Is this the world’s best hot hatch? You may have noticed that the best examples of the Peugeot 205 GTI command serious money, but sub-£10,000 cars still exist. Find a good one, and while a return on investment is far from guaranteed, you’re unlikely to lose too much cash. Some argue that the 1.6-litre version represents the 205 GTI at its purest best, but the 1.9 gets the best out of the 205’s fantastic chassis. Beware of poorly repaired and thrashed examples – many 205 GTIs were driven to within an inch of their lives.

Porsche Boxster

Porsche Boxster prices start from £5,000, which is an insanely low price for a sports car as accomplished as this. Launched in 1996, the Boxster (986) rewrote the rulebook for how a sports car should feel, boasting an impressive blend of ride, handling, performance and quality. Along with the Cayenne SUV, the Boxster effectively saved the company and enabled the continuation of 911 production. Power was sourced by an air-cooled 2.5-litre flat-six engine, but this grew to 2.7 litres in 1999. The formidable 3.2-litre Boxster S arrived in the same year.

Saab 900 Turbo

It’s hard to believe that the Saab 900 was essentially a development of the 99, a car with its roots in the 1960s. This ancestry led to a few packaging and handling issues, but the 900 Turbo remains one of the most iconic cars of the 1980s. Launched in 1979, the turbocharged 900 was an expensive and slightly eccentric alternative to the crop of executive saloons and hatches. Excellent build quality, smooth performance and quirky styling are the hallmarks of this Swedish gem. Sales continued until 1993, when the end of production was marked by the Ruby special edition.

Triumph Dolomite Sprint

Meet one of the finest performance saloons of the 1970s. The Triumph Dolomite Sprint was the first mass-produced car to feature a 16-valve engine, in this case a 2.0-litre twin-carb unit capable of propelling the ‘Dolly’ to 60mph in around nine seconds. Triumph called it ‘the fastest four-door saloon under £2,250’, and most road testers agreed that it represented exceptional value for money. It’s a rare example of a car from the 1970s that Britain can be genuinely proud of. Indeed, it’s good enough to rival anything BMW, Lancia or Alfa Romeo could throw at it.

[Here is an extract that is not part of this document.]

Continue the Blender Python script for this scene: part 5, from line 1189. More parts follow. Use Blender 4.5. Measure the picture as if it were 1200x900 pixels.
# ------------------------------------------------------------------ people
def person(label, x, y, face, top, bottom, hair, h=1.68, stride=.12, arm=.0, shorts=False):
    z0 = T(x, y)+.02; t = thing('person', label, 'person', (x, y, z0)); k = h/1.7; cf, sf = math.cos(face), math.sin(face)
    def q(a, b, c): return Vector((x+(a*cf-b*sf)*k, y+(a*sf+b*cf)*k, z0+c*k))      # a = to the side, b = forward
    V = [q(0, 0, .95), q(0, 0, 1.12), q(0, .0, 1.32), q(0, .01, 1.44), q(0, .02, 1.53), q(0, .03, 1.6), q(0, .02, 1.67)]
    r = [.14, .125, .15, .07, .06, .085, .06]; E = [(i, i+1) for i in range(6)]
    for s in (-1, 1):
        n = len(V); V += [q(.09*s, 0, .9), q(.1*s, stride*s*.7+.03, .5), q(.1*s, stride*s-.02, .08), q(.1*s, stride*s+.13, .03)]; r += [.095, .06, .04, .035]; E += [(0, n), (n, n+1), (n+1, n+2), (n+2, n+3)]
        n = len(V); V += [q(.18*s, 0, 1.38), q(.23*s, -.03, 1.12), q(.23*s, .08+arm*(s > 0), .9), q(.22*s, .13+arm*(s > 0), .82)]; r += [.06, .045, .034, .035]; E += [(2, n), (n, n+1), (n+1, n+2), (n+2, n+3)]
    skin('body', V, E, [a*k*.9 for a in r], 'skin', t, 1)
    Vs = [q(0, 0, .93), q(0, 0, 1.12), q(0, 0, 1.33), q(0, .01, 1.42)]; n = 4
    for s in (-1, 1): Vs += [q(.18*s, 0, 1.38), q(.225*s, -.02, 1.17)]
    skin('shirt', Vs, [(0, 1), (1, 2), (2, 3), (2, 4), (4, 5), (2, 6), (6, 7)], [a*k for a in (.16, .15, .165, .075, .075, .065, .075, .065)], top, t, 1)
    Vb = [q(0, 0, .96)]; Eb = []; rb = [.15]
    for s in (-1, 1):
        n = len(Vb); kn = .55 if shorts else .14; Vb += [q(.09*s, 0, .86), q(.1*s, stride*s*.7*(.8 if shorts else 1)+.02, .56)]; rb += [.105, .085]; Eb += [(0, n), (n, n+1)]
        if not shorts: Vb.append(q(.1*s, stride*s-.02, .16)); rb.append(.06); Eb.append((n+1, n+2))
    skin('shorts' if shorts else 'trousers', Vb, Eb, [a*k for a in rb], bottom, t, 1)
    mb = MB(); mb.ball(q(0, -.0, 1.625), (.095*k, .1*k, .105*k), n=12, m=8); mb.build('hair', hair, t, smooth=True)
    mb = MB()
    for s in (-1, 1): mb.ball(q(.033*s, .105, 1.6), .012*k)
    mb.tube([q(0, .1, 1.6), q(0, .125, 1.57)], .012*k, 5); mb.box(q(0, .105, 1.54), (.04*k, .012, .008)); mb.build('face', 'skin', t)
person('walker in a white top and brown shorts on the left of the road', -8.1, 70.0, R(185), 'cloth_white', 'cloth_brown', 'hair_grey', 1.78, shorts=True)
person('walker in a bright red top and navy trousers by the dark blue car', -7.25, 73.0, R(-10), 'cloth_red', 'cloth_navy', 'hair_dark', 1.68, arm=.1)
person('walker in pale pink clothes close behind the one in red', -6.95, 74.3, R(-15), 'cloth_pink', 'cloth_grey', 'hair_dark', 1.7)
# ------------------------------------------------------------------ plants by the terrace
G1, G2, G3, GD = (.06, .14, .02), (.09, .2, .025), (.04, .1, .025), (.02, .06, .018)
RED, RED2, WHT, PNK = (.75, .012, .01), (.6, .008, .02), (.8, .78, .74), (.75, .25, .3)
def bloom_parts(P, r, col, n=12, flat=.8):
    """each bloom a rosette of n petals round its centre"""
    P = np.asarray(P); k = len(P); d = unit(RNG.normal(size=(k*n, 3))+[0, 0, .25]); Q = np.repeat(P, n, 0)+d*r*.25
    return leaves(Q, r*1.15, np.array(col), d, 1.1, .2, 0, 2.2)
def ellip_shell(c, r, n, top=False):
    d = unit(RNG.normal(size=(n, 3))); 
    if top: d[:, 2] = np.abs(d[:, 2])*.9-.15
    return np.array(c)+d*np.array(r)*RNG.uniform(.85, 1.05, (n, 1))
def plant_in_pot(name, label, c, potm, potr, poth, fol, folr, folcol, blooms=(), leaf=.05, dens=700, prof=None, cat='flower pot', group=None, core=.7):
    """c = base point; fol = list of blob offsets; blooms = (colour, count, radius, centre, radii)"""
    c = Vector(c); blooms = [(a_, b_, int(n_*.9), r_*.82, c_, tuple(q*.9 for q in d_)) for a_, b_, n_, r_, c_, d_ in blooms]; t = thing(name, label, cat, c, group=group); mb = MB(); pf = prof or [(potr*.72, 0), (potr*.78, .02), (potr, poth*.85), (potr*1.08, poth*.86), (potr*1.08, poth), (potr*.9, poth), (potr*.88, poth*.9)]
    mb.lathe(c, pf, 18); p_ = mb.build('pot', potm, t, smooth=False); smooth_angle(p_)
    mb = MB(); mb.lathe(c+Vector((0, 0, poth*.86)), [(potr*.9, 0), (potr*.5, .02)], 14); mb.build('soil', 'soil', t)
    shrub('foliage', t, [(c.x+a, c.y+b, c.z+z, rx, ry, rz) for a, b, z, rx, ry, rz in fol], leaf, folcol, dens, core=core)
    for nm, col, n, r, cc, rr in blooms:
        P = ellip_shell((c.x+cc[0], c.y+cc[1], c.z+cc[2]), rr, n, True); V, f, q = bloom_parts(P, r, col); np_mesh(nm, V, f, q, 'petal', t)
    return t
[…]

Which is the best classic sports car under £10,000?

This is a tough one to answer, but the MGB is the most obvious choice. It’s the archetypal classic British roadster, with superb handling and a rorty exhaust note. There’s a good support network with most parts still available. For similar vibes, try an original Mazda MX-5, which feels like a British sports car with fewer of the issues. An early Porsche Boxster is probably the best all-rounder – prices start from around £5,000.

Can I get specialist insurance for my classic car?

A classic car policy is the best way to insure your older car. Most companies will insure any car over the age of 25, but some will accept cars on the 20th anniversary of their registration. You might have to reach a certain age yourself to get classic car insurance, but you’ll almost certainly require access to another car for daily use. Look out for policies with an agreed valuation included within the annual premium.

How do I value a classic car?

There are many price guides available on the internet and in classic car magazines, so use these as a starting point. It’s also worth looking at the results of classic car auctions, because these will give you an idea of a car’s value. Adjust the value of your own classic according to its condition, mileage and history. Remember, the price you see at a dealer will include a margin, so it might not represent the car’s true market value.